(Instruction): Print, word for word, every line from the beginning of the listing up to and including the line with "return CAM + t*d". Pictures are to be excluded.

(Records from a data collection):

***

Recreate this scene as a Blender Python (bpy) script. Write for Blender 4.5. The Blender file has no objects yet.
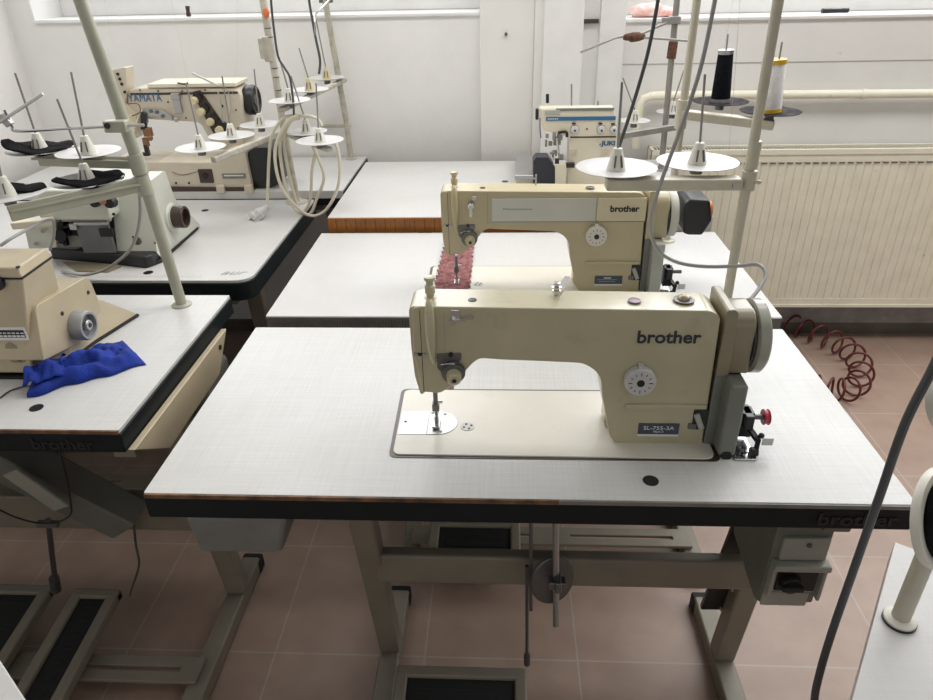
import bpy, bmesh, math, random
from mathutils import Vector, Matrix, noise
random.seed(4)
V = Vector; PI = math.pi
SC = bpy.context.scene
COL = SC.collection

# ---------------------------------------------------------------- camera
CAM = V((0.569006, -0.826930, 1.523463)); YAW, PITCH, ROLL, F = 0.0561827, 0.506351, -0.0223710, 692.805
_f = V((-math.sin(YAW)*math.cos(PITCH), math.cos(YAW)*math.cos(PITCH), -math.sin(PITCH)))
_r = V((math.cos(YAW), math.sin(YAW), 0)); _u = _r.cross(_f)
_r2 = math.cos(ROLL)*_r + math.sin(ROLL)*_u; _u2 = -math.sin(ROLL)*_r + math.cos(ROLL)*_u
cd = bpy.data.cameras.new('camera'); cam = bpy.data.objects.new('camera', cd); COL.objects.link(cam)
cam.matrix_world = Matrix(((_r2.x, _u2.x, -_f.x, CAM.x), (_r2.y, _u2.y, -_f.y, CAM.y), (_r2.z, _u2.z, -_f.z, CAM.z), (0, 0, 0, 1)))
cd.sensor_width = 36; cd.lens = F*36/933; cd.clip_start = .02; cd.clip_end = 60
SC.camera = cam
def P(x, y, X=None, Y=None, Z=None):
    """point of a measured direction on a real plane of the room"""
    d = (x-466.5)*_r2 - (y-350)*_u2 + F*_f
    i, v = (0, X) if X is not None else (1, Y) if Y is not None else (2, Z)
    t = (v-CAM[i])/d[i]
    return CAM + t*d

# ---------------------------------------------------------------- materials
def mat(name, col, rough=.5, metal=0., var=.06, scale=12., bump=0., bscale=60., col2=None, spec=None, stains=None, coat=0.):
    m = bpy.data.materials.new(name); m.use_nodes = True
    nt = m.node_tree; N = nt.nodes; L = nt.links; b = N['Principled BSDF']
    b.inputs['Roughness'].default_value = rough; b.inputs['Metallic'].default_value = metal
    if spec is not None: b.inputs['Specular IOR Level'].default_value = spec
    if coat: b.inputs['Coat Weight'].default_value = coat; b.inputs['Coat Roughness'].default_value = .15
    tc = N.new('ShaderNodeTexCoord')
    nz = N.new('ShaderNodeTexNoise'); nz.inputs['Scale'].default_value = scale; nz.inputs['Detail'].default_value = 6
    L.new(tc.outputs['Object'], nz.inputs['Vector'])
    cr = N.new('ShaderNodeValToRGB'); cr.color_ramp.elements[0].position = .3; cr.color_ramp.elements[1].position = .7
    c2 = col2 or tuple(c*(1-var*2) for c in col)
    cr.color_ramp.elements[0].color = (*c2, 1); cr.color_ramp.elements[1].color = (*[min(1, c*(1+var*.5)) for c in col], 1)
    L.new(nz.outputs['Fac'], cr.inputs['Fac']); out = cr.outputs['Color']
    if stains:
        sc, lo, hi, scol, k = stains
        n2 = N.new('ShaderNodeTexNoise'); n2.inputs['Scale'].default_value = sc; n2.inputs['Detail'].default_value = 8; n2.inputs['Roughness'].default_value = .65
        L.new(tc.outputs['Object'], n2.inputs['Vector'])
        r2 = N.new('ShaderNodeMapRange'); r2.inputs['From Min'].default_value = lo; r2.inputs['From Max'].default_value = hi; r2.inputs['To Max'].default_value = k
        L.new(n2.outputs['Fac'], r2.inputs['Value'])
        mx = N.new('ShaderNodeMix'); mx.data_type = 'RGBA'; mx.inputs['B'].default_value = (*scol, 1)
        L.new(r2.outputs['Result'], mx.inputs['Factor']); L.new(out, mx.inputs['A']); out = mx.outputs['Result']
    L.new(out, b.inputs['Base Color'])
    if bump:
        n3 = N.new('ShaderNodeTexNoise'); n3.inputs['Scale'].default_value = bscale; n3.inputs['Detail'].default_value = 5
        L.new(tc.outputs['Object'], n3.inputs['Vector'])
        bp = N.new('ShaderNodeBump'); bp.inputs['Strength'].default_value = bump; bp.inputs['Distance'].default_value = .004
        L.new(n3.outputs['Fac'], bp.inputs['Height']); L.new(bp.outputs['Normal'], b.inputs['Normal'])
    return m
WHEELM = mat('olive_grey_enamel', (.33, .33, .27), .3, var=.05, coat=.3)
WHITE = mat('white_plastic', (.56, .555, .55), .4, var=.02)
CREAMP = mat('cream_plastic', (.72, .70, .62), .4, var=.04)
MACH = mat('cream_enamel', (.49, .45, .30), .3, var=.05, scale=9, stains=(16, .55, .8, (.26, .23, .17), .45), coat=.5)
MACH2 = mat('pale_tan_enamel', (.52, .45, .28), .32, var=.05, scale=9, stains=(14, .6, .85, (.35, .3, .22), .3), coat=.25)
BED = mat('worn_cream_enamel', (.70, .67, .59), .3, var=.05, scale=6, stains=(20, .58, .8, (.5, .46, .38), .4))
OLIVE = mat('olive_enamel', (.27, .235, .15), .3, var=.05, coat=.3)
GREYE = mat('grey_enamel', (.20, .21, .185), .4, var=.06, scale=14, stains=(30, .66, .75, (.5, .5, .47), .4))
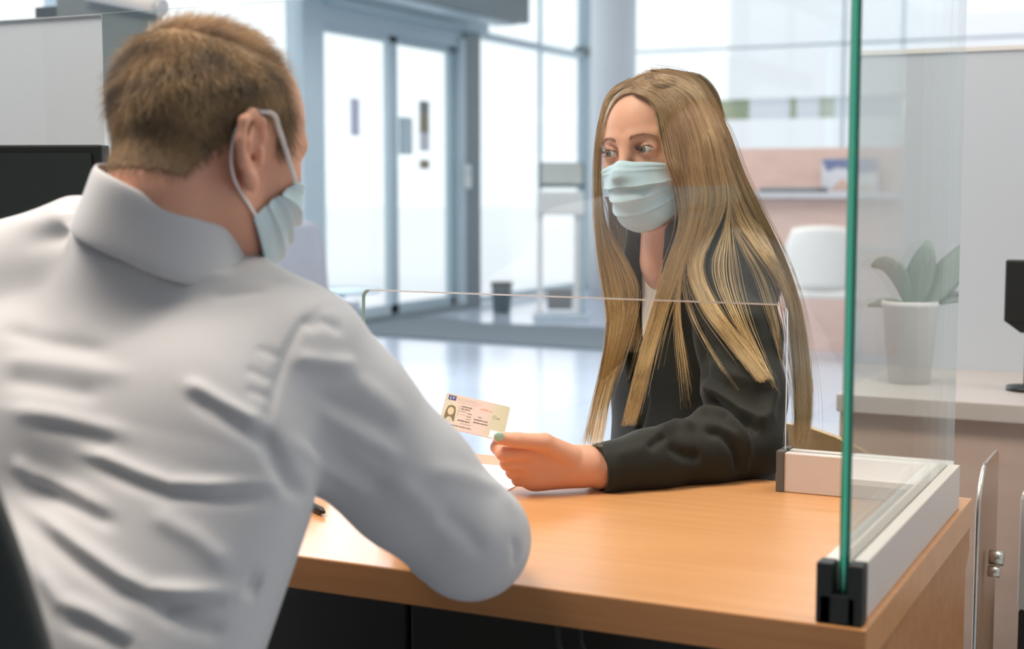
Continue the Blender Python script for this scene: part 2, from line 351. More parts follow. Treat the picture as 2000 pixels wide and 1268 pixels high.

***

(Answer to the exercise):
Recreate this scene as a Blender Python (bpy) script. Write for Blender 4.5. The Blender file has no objects yet.
import bpy, bmesh, math, random
from mathutils import Vector, Matrix, noise
random.seed(4)
V = Vector; PI = math.pi
SC = bpy.context.scene
COL = SC.collection

# ---------------------------------------------------------------- camera
CAM = V((0.569006, -0.826930, 1.523463)); YAW, PITCH, ROLL, F = 0.0561827, 0.506351, -0.0223710, 692.805
_f = V((-math.sin(YAW)*math.cos(PITCH), math.cos(YAW)*math.cos(PITCH), -math.sin(PITCH)))
_r = V((math.cos(YAW), math.sin(YAW), 0)); _u = _r.cross(_f)
_r2 = math.cos(ROLL)*_r + math.sin(ROLL)*_u; _u2 = -math.sin(ROLL)*_r + math.cos(ROLL)*_u
cd = bpy.data.cameras.new('camera'); cam = bpy.data.objects.new('camera', cd); COL.objects.link(cam)
cam.matrix_world = Matrix(((_r2.x, _u2.x, -_f.x, CAM.x), (_r2.y, _u2.y, -_f.y, CAM.y), (_r2.z, _u2.z, -_f.z, CAM.z), (0, 0, 0, 1)))
cd.sensor_width = 36; cd.lens = F*36/933; cd.clip_start = .02; cd.clip_end = 60
SC.camera = cam
def P(x, y, X=None, Y=None, Z=None):
    """point of a measured direction on a real plane of the room"""
    d = (x-466.5)*_r2 - (y-350)*_u2 + F*_f
    i, v = (0, X) if X is not None else (1, Y) if Y is not None else (2, Z)
    t = (v-CAM[i])/d[i]
    return CAM + t*d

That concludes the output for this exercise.